Most people in America are like little children just learning to read when it comes to art, and they tragically stay that way all their lives. They spend their whole lives meeting externally mandated and arbitrary needs, content that they can tell the difference between red and green. And as a result they can neither "read" art, nor can they communicate with art --- their own or anyone else's.
They pass by, they glance, but they can't take in the content.
All brave souls begin the journey with simple art that pleases them, because that's their reading level, and that's wonderful. I encourage them every step of the way and discourage no one. Remember when you were a child just discovering books? It's the same way with art.
Most of us start out with simple sounds and simple words and simple art, and that's just fine. Whatever pleases you, whatever speaks to you, is fine. Never feel embarrassed or defensive or pretend to like things because "art snobs" like them. Like what you like and let your responses be honest. Let your responses to art thrive. Exercise your perceptions like you exercise muscles.
As time goes on, your appreciation will increase, become more mature, and your art "vocabulary" will expand. Maybe you will be like me, and always retain a place for simple art and friendly mutts. Maybe you will be strongly drawn to one kind of art or one medium. Over time, most of us develop multiple interests in multiple mediums and genres.
Paintings, prints, sculpture---- will all stimulate your inner eyes and inner ears. They will all teach you to speak the Universal Tongue that existed before Babylon.
And they will all empower you beyond your wildest dreams.
That's why we should all buy art. Art still retains the power to transport us into realms where we are at home, restored, and safe from the parasites that would suck us dry of every living impulse, and squelch every creative thought until we are reduced to living in a box provided by their constant propaganda.
And that, again, is why we should seek art, love art, and buy art for our homes and offices and anywhere that we spend time. Our art becomes our castle keep, our mental retreat, our reminder of better things. Even the memory of art allows us to dwell in a different world, using different sensors to attain new perceptions and stir our emotions.
Art keeps our souls alive and develops our ability to see with our inner eyes. It allows us to silently communicate vast amounts of feeling and meaning, just as two lovers can say everything with a single soul-piercing glance.
What use does art have, but to discover and to express and to expand your own soul and your own ability to see, to feel, and to know? To empower you to speak the Universal Tongue. To know who you are. To know what you most truly value. To express your heart. To find others who have felt what you have felt, to find silent mentors whose vision expands your own.
Art is infinitely more important than any news you will ever hear on the television or radio, yet we are encouraged, almost forced, to pay attention to the Talking Heads and the politicians, to believe that they are important when all they offer is a constant diet of discouragement, embarrassment, fear, and hot air of a kind that won't even heat your home.
A decent painting of a warm fireside on a cold winter night is a far, far better investment than a television set. Why? Because it warms your heart, makes you feel secure, maybe even grateful. It stirs good memories and associations and gives you hope. It tells you that you are safe. It tells you what matters.

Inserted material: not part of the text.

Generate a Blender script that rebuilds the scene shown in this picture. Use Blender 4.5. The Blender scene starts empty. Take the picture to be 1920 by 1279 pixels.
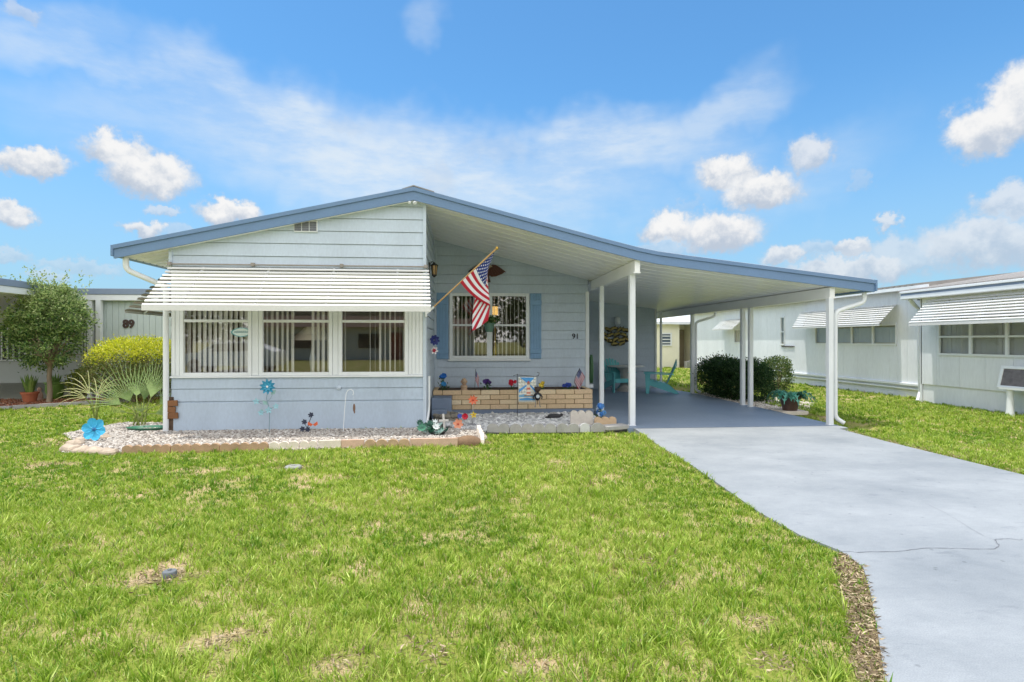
import bpy, bmesh, math, random
import numpy as np
from mathutils import Vector, Matrix
R = math.radians
rng = random.Random(11)
nr = np.random.default_rng(11)
scene = bpy.context.scene
COL = scene.collection

# ------------------------------------------------------------------ camera geometry (1920 px wide photograph)
FPX = 1050.0
TH = R(5.0)
CH = 1.45
sT, cT = math.sin(TH), math.cos(TH)

def ray(px, py):
    a = (px - 960) / FPX
    b = (639.5 - py) / FPX
    return Vector((a * cT + sT, cT - a * sT, b))

def PY(px, py, Y):
    v = ray(px, py); t = Y / v.y
    return Vector((v.x * t, Y, CH + v.z * t))

def G(px, py, z=0.0):
    v = ray(px, py); t = (z - CH) / v.z
    return Vector((v.x * t, v.y * t, z))

def S(r, g, b):
    f = lambda c: ((c / 255 + 0.055) / 1.055) ** 2.4 if c / 255 > 0.04045 else c / 255 / 12.92
    return (f(r), f(g), f(b), 1.0)

# ------------------------------------------------------------------ mesh builder
class MB:
    def __init__(s):
        s.v = []; s.f = []; s.m = []; s.uv = None

    def add(s, verts, faces, m=0):
        i = len(s.v)
        s.v += [tuple(p) for p in verts]
        for f in faces:
            s.f.append([i + k for k in f]); s.m.append(m)

    def face(s, pts, m=0):
        s.add(pts, [range(len(pts))], m)

    def box(s, x0, x1, y0, y1, z0, z1, m=0, M=None):
        x0, x1 = min(x0, x1), max(x0, x1); y0, y1 = min(y0, y1), max(y0, y1); z0, z1 = min(z0, z1), max(z0, z1)
        vs = [Vector((x, y, z)) for z in (z0, z1) for x, y in ((x0, y0), (x1, y0), (x1, y1), (x0, y1))]
        if M is not None: vs = [M @ p for p in vs]
        s.add(vs, [(3, 2, 1, 0), (4, 5, 6, 7), (0, 1, 5, 4), (1, 2, 6, 5), (2, 3, 7, 6), (3, 0, 4, 7)], m)

    def bar(s, a, b, w, h, m=0, up=(0, 0, 1)):
        a = Vector(a); b = Vector(b); d = b - a; L = d.length; d.normalize()
        u = Vector(up)
        if abs(d.dot(u)) > 0.98: u = Vector((0, 1, 0))
        x = d.cross(u).normalized(); z = x.cross(d)
        M = Matrix(((x.x, d.x, z.x, a.x), (x.y, d.y, z.y, a.y), (x.z, d.z, z.z, a.z), (0, 0, 0, 1)))
        s.box(-w / 2, w / 2, 0, L, -h / 2, h / 2, m, M)

    def tube(s, pts, r, n=8, m=0):
        pts = [Vector(p) for p in pts]
        rs = r if isinstance(r, (list, tuple)) else [r] * len(pts)
        rings = []; pu = None
        for i, p in enumerate(pts):
            d = (pts[min(i + 1, len(pts) - 1)] - pts[max(i - 1, 0)])
            d = d.normalized() if d.length > 1e-9 else Vector((0, 0, 1))
            if pu is None:
                u = Vector((0, 0, 1)) if abs(d.z) < 0.9 else Vector((1, 0, 0))
            else:
                u = pu
            x = (u - d * u.dot(d)).normalized(); pu = x
            y = d.cross(x)
            rings.append([p + (x * math.cos(2 * math.pi * k / n) + y * math.sin(2 * math.pi * k / n)) * rs[i] for k in range(n)])
        vs = [q for rg in rings for q in rg]
        fs = []
        for i in range(len(pts) - 1):
            for k in range(n):
                k2 = (k + 1) % n
                fs.append((i * n + k, i * n + k2, (i + 1) * n + k2, (i + 1) * n + k))
        fs.append(tuple(range(n - 1, -1, -1))); fs.append(tuple((len(pts) - 1) * n + k for k in range(n)))
        s.add(vs, fs, m)

    def lathe(s, prof, c=(0, 0, 0), n=20, m=0, M=None):
        vs = []; fs = []
        for r, z in prof:
            for k in range(n):
                a = 2 * math.pi * k / n
                p = Vector((r * math.cos(a), r * math.sin(a), z))
                vs.append((M @ p) if M is not None else p + Vector(c))
        for i in range(len(prof) - 1):
            for k in range(n):
                k2 = (k + 1) % n
                fs.append((i * n + k, i * n + k2, (i + 1) * n + k2, (i + 1) * n + k))
        fs.append(tuple(range(n - 1, -1, -1))); fs.append(tuple((len(prof) - 1) * n + k for k in range(n)))
        s.add(vs, fs, m)

    def ell(s, c, r, nu=12, nv=8, m=0):
        r = (r, r, r) if not isinstance(r, (list, tuple)) else r
        prof = [(max(1e-4, math.sin(math.pi * i / nv)), -math.cos(math.pi * i / nv)) for i in range(nv + 1)]
        M = Matrix.Translation(Vector(c)) @ Matrix.Diagonal((r[0], r[1], r[2], 1))
        s.lathe(prof, n=nu, m=m, M=M)

    def prism(s, poly, vec, m=0, m_side=None):
        vec = Vector(vec); n = len(poly); a = [Vector(p) for p in poly]; b = [p + vec for p in a]
        ms = m if m_side is None else m_side
        s.add(a + b, [tuple(range(n - 1, -1, -1)), tuple(range(n, 2 * n))], m)
        s.add(a + b, [(i, (i + 1) % n, n + (i + 1) % n, n + i) for i in range(n)], ms)

    def build(s, name, mats, parent=None, world=False, bevel=0.0, smooth=30, fix=True):
        me = bpy.data.meshes.new(name)
        off = Vector((0, 0, 0))
        if world and parent is not None:
            q = parent
            while q is not None:
                off += q.location; q = q.parent
        me.from_pydata([(p[0] - off.x, p[1] - off.y, p[2] - off.z) for p in s.v], [], s.f)
        mats = mats if isinstance(mats, (list, tuple)) else [mats]
        for mm in mats: me.materials.append(mm)
        me.polygons.foreach_set('material_index', s.m)
        if s.uv is not None:
            l = me.uv_layers.new(name='UVMap')
            idx = np.zeros(len(me.loops), dtype=np.int32); me.loops.foreach_get('vertex_index', idx)
            l.data.foreach_set('uv', np.array(s.uv, dtype=np.float32)[idx].ravel())
        if fix:
            bm = bmesh.new(); bm.from_mesh(me)
            bmesh.ops.recalc_face_normals(bm, faces=bm.faces)
            bm.to_mesh(me); bm.free()
        if smooth:
            me.shade_smooth(); me.set_sharp_from_angle(angle=R(smooth))
        me.update()
        o = bpy.data.objects.new(name, me); COL.objects.link(o)
        if parent is not None: o.parent = parent
        if bevel:
            b = o.modifiers.new('bevel', 'BEVEL'); b.width = bevel; b.segments = 2; b.limit_method = 'ANGLE'; b.angle_limit = R(40)
        return o

def tag(o, label=None, cat=None, group=None, kind=None):
    if label: o['label'] = label
    if cat: o['category'] = cat
    if group: o['group'] = group
    if kind: o['kind'] = kind
    return o

def thing(name, label, cat, loc=(0, 0, 0), rz=0.0, group=None):
    o = bpy.data.objects.new(name, None); COL.objects.link(o)
    o.empty_display_size = 0.1
    o.location = loc; o.rotation_euler = (0, 0, rz)
    return tag(o, label, cat, group)

def copy_tree(o, parent=None):
    c = o.copy(); COL.objects.link(c); c.parent = parent
    for ch in list(o.children): copy_tree(ch, c)
    return c

# ------------------------------------------------------------------ numpy meshes (leaves, blades, stones)
def np_mesh(name, V, F, mat, tint=None, parent=None, smooth=False):
    V = np.asarray(V, dtype=np.float32); nV = len(V)
    me = bpy.data.meshes.new(name)
    me.vertices.add(nV); me.vertices.foreach_set('co', V.ravel())
    flat = np.concatenate([f.ravel() for f in F]).astype(np.int32)
    tot = np.concatenate([np.full(len(f), f.shape[1], dtype=np.int32) for f in F])
    st = np.concatenate([[0], np.cumsum(tot)[:-1]]).astype(np.int32)
    me.loops.add(len(flat)); me.loops.foreach_set('vertex_index', flat)
    me.polygons.add(len(tot)); me.polygons.foreach_set('loop_start', st); me.polygons.foreach_set('loop_total', tot)
    if tint is not None:
        at = me.color_attributes.new('tint', 'FLOAT_COLOR', 'POINT')
        c = np.ones((nV, 4), dtype=np.float32); c[:, :3] = tint
        at.data.foreach_set('color', c.ravel())
    me.materials.append(mat)
    me.update(calc_edges=True); me.validate()
    if smooth: me.shade_smooth()
    else: me.shade_flat()
    o = bpy.data.objects.new(name, me); COL.objects.link(o)
    if parent is not None: o.parent = parent
    return o

def unit(a):
    return a / np.maximum(np.linalg.norm(a, axis=1, keepdims=True), 1e-9)

def leaf_mesh(name, P, D, size, width, tint, mat, parent=None, fold=0.18):
    """pointed leaves: base, two sides, tip, folded along the midrib"""
    n = len(P); D = unit(D)
    rnd = unit(nr.normal(size=(n, 3)))
    side = unit(np.cross(D, rnd)); up = np.cross(side, D)
    size = np.asarray(size).reshape(-1, 1) * np.ones((n, 1)); w = size * width * 0.5
    A = P; B = P + D * size * 0.45 + side * w + up * size * fold; C = P + D * size; E = P + D * size * 0.45 - side * w + up * size * fold
    V = np.stack([A, B, C, E], axis=1).reshape(-1, 3)
    i = np.arange(n)[:, None] * 4
    F1 = np.concatenate([i, i + 1, i + 2], 1); F2 = np.concatenate([i, i + 2, i + 3], 1)
    return np_mesh(name, V, [F1, F2], mat, np.repeat(tint, 4, axis=0), parent)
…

The pictures flickering over a television screen go by too fast for your contemplation, and no matter what their content, much of which is bad, they slip by so fast that there is no opportunity for us to learn how to extract meaning from these pictures. Our feeble yet-to-be-developed inner organs of perception are flooded, dulled, overwhelmed, unable to get a foothold on all that content --- but a painting or illustrations in a book, that's a different story.
So we should buy hard copy art --- art for our walls, illustrated books, you name it. If it is a picture that we can pause over and actually look at and see before it morphs into something else, it will teach us the skills and sensitivities we desperately need to be and to feel alive.
Buy art, for the sake of those whose mission it is to save our lives and awaken our souls. Buy art, for your own sake to comfort you and inspire you and enliven your vision and your soul. Buy art and cherish it and keep it for your lonely days and quiet moments, for when you need to cling to something beyond yourself. Buy art and spend time with it, as it is the only way to learn the Universal Tongue.